> [OBJECTIVE]: In the listing below, pick out lines with "scene".

++++++++

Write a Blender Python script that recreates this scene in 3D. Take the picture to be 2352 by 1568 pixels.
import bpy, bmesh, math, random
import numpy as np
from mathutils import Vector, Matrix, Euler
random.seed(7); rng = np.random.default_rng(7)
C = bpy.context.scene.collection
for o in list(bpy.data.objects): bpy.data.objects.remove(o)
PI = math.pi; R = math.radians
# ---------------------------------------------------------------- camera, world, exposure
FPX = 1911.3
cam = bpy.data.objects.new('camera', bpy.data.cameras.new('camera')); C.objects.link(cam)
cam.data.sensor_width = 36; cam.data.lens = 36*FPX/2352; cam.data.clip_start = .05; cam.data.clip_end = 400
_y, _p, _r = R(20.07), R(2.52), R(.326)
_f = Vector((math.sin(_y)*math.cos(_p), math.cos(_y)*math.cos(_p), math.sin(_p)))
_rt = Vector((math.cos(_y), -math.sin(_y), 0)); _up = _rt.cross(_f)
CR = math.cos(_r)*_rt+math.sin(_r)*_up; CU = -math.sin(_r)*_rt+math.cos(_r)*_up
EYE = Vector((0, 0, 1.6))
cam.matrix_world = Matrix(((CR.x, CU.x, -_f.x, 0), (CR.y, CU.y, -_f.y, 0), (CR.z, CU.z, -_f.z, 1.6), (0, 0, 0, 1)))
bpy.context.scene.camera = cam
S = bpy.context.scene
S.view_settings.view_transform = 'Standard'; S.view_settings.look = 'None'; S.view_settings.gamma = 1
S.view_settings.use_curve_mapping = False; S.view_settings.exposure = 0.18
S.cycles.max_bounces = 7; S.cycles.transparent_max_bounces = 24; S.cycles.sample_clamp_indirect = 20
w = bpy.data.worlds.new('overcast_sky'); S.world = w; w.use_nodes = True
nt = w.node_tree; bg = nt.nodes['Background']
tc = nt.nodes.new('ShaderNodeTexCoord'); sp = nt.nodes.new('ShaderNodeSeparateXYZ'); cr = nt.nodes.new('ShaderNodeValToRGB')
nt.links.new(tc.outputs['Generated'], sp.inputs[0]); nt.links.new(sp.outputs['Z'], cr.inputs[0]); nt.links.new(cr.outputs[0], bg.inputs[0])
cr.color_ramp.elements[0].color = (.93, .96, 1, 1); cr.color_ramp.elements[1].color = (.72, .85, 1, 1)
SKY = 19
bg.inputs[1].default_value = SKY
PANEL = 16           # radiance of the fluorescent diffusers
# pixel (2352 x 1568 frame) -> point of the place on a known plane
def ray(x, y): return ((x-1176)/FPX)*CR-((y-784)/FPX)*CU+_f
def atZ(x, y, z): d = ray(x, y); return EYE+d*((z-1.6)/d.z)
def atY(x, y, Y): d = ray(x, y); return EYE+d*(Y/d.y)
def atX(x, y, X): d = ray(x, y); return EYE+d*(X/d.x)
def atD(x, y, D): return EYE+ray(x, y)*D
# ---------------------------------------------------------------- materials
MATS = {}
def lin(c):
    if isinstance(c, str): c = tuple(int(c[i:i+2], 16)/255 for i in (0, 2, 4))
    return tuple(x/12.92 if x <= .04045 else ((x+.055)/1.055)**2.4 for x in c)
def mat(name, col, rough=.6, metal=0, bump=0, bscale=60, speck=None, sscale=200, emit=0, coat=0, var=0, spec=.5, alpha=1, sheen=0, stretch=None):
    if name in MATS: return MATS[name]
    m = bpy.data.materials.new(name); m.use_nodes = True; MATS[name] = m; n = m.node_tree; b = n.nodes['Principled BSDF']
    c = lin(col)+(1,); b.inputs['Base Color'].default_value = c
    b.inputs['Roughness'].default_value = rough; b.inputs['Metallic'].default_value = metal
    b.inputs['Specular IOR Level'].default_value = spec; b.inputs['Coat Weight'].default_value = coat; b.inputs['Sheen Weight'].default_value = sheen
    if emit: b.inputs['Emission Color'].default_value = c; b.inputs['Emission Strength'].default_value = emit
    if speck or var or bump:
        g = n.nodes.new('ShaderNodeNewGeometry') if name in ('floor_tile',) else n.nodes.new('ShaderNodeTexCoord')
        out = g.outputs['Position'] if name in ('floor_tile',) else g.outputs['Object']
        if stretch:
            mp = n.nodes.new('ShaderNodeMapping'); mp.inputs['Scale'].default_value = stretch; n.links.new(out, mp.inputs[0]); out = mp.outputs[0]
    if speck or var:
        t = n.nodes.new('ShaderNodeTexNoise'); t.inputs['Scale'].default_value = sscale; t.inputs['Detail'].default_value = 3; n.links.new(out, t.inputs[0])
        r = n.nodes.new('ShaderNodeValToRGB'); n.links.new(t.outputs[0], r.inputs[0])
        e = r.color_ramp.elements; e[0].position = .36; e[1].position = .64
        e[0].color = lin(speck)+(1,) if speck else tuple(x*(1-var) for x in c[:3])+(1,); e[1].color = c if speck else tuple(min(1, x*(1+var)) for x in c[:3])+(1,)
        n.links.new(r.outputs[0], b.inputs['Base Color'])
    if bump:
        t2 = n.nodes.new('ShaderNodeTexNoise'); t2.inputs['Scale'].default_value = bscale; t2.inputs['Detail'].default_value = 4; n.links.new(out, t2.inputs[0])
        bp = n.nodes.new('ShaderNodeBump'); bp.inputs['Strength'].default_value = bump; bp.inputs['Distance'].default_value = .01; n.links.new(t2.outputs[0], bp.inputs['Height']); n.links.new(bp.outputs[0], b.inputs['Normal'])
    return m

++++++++

> [SOLVED PROBLEM]:
Write a Blender Python script that recreates this scene in 3D. Take the picture to be 2352 by 1568 pixels.
C = bpy.context.scene.collection
bpy.context.scene.camera = cam
S = bpy.context.scene